■ Dataset section:

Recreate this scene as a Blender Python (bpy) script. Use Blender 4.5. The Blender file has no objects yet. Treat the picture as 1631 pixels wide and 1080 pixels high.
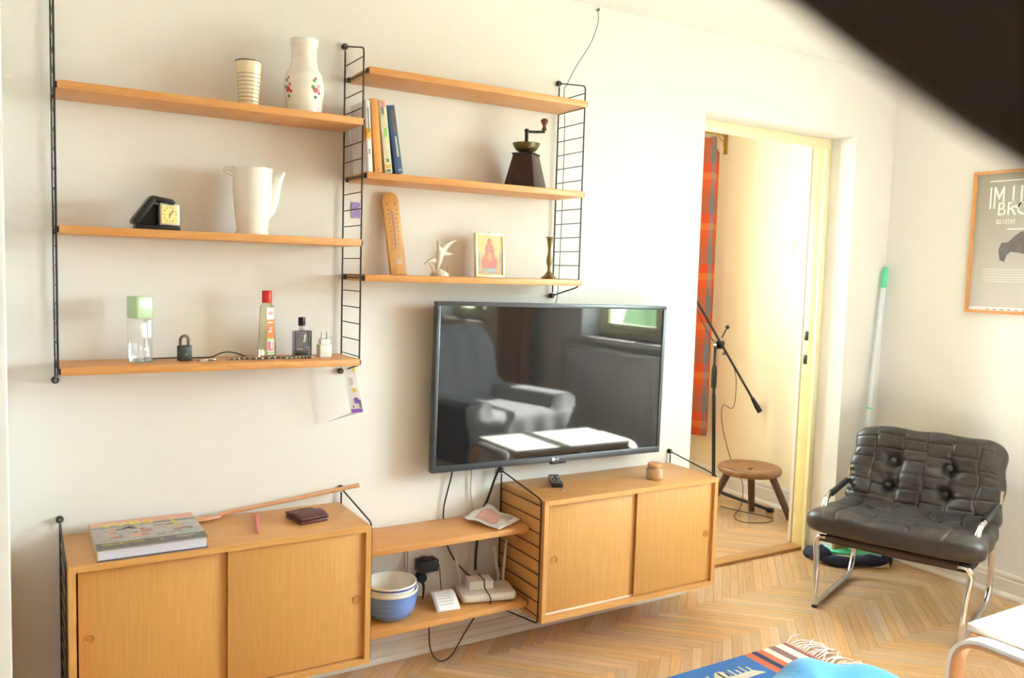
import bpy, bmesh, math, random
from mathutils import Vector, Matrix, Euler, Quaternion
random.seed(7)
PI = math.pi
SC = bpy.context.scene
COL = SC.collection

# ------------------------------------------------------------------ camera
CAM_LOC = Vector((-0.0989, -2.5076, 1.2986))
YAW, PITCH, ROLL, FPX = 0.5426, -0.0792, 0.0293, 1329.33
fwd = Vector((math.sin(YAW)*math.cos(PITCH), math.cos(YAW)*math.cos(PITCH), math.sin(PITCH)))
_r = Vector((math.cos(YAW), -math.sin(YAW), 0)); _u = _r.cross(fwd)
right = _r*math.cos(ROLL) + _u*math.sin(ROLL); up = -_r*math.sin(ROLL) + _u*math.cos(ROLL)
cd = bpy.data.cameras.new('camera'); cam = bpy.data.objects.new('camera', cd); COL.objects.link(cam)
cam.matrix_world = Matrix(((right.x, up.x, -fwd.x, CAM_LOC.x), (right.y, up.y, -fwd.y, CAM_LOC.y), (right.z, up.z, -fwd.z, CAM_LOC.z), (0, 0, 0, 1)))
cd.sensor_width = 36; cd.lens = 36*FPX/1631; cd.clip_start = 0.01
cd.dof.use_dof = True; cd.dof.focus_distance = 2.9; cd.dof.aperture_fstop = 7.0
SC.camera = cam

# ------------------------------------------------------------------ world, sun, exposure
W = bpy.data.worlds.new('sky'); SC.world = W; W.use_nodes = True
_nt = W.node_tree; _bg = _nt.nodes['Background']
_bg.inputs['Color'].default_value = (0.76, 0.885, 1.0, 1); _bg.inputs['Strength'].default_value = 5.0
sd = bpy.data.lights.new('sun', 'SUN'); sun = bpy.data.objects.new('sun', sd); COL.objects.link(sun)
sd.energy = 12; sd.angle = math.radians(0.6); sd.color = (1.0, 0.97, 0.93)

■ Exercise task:
The listing above must be printed again exactly, minus its pictures.

■ Written answer:
Recreate this scene as a Blender Python (bpy) script. Use Blender 4.5. The Blender file has no objects yet. Treat the picture as 1631 pixels wide and 1080 pixels high.
import bpy, bmesh, math, random
from mathutils import Vector, Matrix, Euler, Quaternion
random.seed(7)
PI = math.pi
SC = bpy.context.scene
COL = SC.collection

# ------------------------------------------------------------------ camera
CAM_LOC = Vector((-0.0989, -2.5076, 1.2986))
YAW, PITCH, ROLL, FPX = 0.5426, -0.0792, 0.0293, 1329.33
fwd = Vector((math.sin(YAW)*math.cos(PITCH), math.cos(YAW)*math.cos(PITCH), math.sin(PITCH)))
_r = Vector((math.cos(YAW), -math.sin(YAW), 0)); _u = _r.cross(fwd)
right = _r*math.cos(ROLL) + _u*math.sin(ROLL); up = -_r*math.sin(ROLL) + _u*math.cos(ROLL)
cd = bpy.data.cameras.new('camera'); cam = bpy.data.objects.new('camera', cd); COL.objects.link(cam)
cam.matrix_world = Matrix(((right.x, up.x, -fwd.x, CAM_LOC.x), (right.y, up.y, -fwd.y, CAM_LOC.y), (right.z, up.z, -fwd.z, CAM_LOC.z), (0, 0, 0, 1)))
cd.sensor_width = 36; cd.lens = 36*FPX/1631; cd.clip_start = 0.01
cd.dof.use_dof = True; cd.dof.focus_distance = 2.9; cd.dof.aperture_fstop = 7.0
SC.camera = cam

# ------------------------------------------------------------------ world, sun, exposure
W = bpy.data.worlds.new('sky'); SC.world = W; W.use_nodes = True
_nt = W.node_tree; _bg = _nt.nodes['Background']
_bg.inputs['Color'].default_value = (0.76, 0.885, 1.0, 1); _bg.inputs['Strength'].default_value = 5.0
sd = bpy.data.lights.new('sun', 'SUN'); sun = bpy.data.objects.new('sun', sd); COL.objects.link(sun)
sd.energy = 12; sd.angle = math.radians(0.6); sd.color = (1.0, 0.97, 0.93)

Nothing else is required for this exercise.